“I had convinced so many people of so many things over my life, but this would be my greatest feat: convincing myself what I was doing was reasonable. Not decent, but reasonable.”
She likes to read. She thinks she is better than the people she is surrounded with. Be it her colleagues or her boss; her one-eyed mother who taught her how to beg and reflect people’s insecurities and make a living out of it; or the clients who come to her for a hand job.
Okay, I need to stop here and tell you how Gillian Flynn, an accomplished, irreverent voice who redefined domestic noir through her much-celebrated work, Gone Girl describes the narrator’s childhood.
“That’s what I remember most about my childhood: stains. I couldn’t tell you the color of my mom’s eyes, but I could tell you the stain on the shag carpet was a deep, soupy brown, and the stains on the ceiling were burnt orange and the stains on the wall were a vibrant hungover-piss yellow.”
The first person narration, which verges on outright honest to downright cynical and highhanded is a winner. And of course, Flynn knows how to twist and turn the language to suit her needs and satiate the thirst of the reader. Using her linguistic power and her masterful storytelling abilities, she thrills, creates suspense and entertains on every page, effortlessly.
Now, let’s circle back to the story. In this short story, the narrator interestingly works in a psychic parlor, called Spiritual Palms, which in reality is a soft-core sex outlet. She works hard and is good at her job. The male clients who come to her adore her and have become her friends. One, even recommends books she could read. Yes, our narrator likes to read.
She is after all no ordinary small-town girl. She is sharp-witted, observant, aspires to be erudite, and possibly, if an opportunity presents itself, will leave the drudgery of the small town behind. And escape to a big city which with its smarter and grander ways, will get her.
And then when she thinks she has got it all figured out, enters Susan Burke. Rich, smart, mousy, and jittery. An odd combination. But, then who is looking. Our narrator is blinded by her supposed ability to read people. So blinded that she forgets to acknowledge the core human characteristic, something she has ostensibly aced:
Pretension.
Using the art of pretension as a trope, Flynn plays the narrator against Susan and comes up with short , pithy and highly effective dialogues, which also does a good job of taking the story forward.
To add to the mystery and create a brilliant climax, another character is added to the mix. Miles. Susan’s fifteen-year-old dark, angry, threatening, and introverted stepson. A typical teenager. Except that he isn’t.
“Miles was never a sweet boy,” Susan admits.
When Susan invites our girl to her Victorian mansion to clean it off its dark forces, the story turns spooky. It becomes a ghost story and stays that way, until the big reveal.

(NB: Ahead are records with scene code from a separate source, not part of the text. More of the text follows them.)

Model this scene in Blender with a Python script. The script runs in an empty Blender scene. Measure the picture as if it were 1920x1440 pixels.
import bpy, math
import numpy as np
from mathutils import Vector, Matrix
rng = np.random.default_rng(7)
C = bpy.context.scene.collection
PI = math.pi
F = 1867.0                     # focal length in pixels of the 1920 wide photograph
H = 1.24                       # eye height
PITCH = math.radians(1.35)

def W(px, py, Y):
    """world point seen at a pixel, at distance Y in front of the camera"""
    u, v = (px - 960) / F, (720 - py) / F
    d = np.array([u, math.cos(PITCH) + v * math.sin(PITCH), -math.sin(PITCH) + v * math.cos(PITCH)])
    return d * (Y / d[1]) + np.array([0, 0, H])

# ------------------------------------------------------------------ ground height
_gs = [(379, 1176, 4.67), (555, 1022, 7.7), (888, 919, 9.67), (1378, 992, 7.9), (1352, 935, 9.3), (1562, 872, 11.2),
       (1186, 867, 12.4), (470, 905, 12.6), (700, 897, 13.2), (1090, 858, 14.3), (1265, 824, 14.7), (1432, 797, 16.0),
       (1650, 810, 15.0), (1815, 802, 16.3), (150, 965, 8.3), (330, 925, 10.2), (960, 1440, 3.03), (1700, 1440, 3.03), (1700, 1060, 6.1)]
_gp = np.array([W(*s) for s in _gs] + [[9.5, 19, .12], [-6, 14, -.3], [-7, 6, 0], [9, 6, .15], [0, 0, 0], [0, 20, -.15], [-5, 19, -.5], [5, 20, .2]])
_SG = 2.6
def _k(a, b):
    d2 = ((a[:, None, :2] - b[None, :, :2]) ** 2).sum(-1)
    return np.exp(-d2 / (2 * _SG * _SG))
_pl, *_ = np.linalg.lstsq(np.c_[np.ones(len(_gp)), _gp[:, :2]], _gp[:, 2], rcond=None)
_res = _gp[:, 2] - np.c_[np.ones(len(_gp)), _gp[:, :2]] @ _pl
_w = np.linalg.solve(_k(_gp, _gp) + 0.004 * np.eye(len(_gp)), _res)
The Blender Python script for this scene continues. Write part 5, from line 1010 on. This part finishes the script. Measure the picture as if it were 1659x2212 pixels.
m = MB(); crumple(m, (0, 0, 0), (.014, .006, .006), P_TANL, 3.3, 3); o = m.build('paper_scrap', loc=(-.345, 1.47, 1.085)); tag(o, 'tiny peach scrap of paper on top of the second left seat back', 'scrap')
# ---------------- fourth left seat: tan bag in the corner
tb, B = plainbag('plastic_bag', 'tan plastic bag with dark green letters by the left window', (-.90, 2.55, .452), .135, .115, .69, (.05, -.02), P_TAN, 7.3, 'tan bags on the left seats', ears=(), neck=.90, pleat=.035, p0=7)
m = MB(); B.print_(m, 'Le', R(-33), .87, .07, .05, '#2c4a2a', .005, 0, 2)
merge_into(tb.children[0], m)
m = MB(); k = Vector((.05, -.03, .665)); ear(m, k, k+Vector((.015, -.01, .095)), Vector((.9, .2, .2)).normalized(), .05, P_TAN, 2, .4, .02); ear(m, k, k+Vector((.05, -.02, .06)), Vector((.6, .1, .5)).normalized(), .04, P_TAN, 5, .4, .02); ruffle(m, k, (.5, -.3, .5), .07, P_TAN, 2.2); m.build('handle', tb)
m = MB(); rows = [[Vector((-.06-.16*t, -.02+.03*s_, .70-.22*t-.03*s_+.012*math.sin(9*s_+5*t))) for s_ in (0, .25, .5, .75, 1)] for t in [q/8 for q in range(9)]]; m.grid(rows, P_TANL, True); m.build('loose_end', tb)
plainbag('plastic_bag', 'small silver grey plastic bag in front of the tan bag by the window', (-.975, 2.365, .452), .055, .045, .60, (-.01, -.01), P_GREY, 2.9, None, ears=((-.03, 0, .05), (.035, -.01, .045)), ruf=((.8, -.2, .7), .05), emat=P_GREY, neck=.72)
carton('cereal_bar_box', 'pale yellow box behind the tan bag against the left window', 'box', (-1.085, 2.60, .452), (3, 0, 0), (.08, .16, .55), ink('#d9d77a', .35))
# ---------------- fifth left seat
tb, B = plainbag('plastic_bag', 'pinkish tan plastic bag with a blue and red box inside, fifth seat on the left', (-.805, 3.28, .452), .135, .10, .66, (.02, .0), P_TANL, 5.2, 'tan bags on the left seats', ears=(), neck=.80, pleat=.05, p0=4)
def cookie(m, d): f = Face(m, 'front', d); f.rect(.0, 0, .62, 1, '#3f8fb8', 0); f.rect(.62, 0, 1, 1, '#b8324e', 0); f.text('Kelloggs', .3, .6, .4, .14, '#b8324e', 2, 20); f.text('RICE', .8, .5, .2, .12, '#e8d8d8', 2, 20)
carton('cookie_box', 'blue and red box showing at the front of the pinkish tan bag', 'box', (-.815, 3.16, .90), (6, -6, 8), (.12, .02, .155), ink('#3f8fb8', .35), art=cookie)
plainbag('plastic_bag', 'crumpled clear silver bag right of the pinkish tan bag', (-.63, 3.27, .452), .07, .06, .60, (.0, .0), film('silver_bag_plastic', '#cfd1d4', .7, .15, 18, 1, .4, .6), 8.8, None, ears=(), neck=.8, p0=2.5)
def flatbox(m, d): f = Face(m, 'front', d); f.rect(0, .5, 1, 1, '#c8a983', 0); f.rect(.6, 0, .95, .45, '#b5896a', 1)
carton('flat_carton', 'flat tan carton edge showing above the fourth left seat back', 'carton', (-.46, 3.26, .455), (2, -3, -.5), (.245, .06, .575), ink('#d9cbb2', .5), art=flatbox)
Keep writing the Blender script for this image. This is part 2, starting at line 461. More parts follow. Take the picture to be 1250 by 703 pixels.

What’s the big reveal? Pick The Grownup to find out. You won’t regret reading this contemporary, engrossing, and highly entertaining short story.
In Hindsight…
Hits:
- The smart, witty and in some cases, shocking and irreverent writing.
- The character arcs of the narrator, Miles and Susan Burke.
- Hallmark of Flynn’s stories — the unapologetic exploration of human psyche.
Misses:
- The length. Too short, Gillian. Please give us a longer book to immerse into.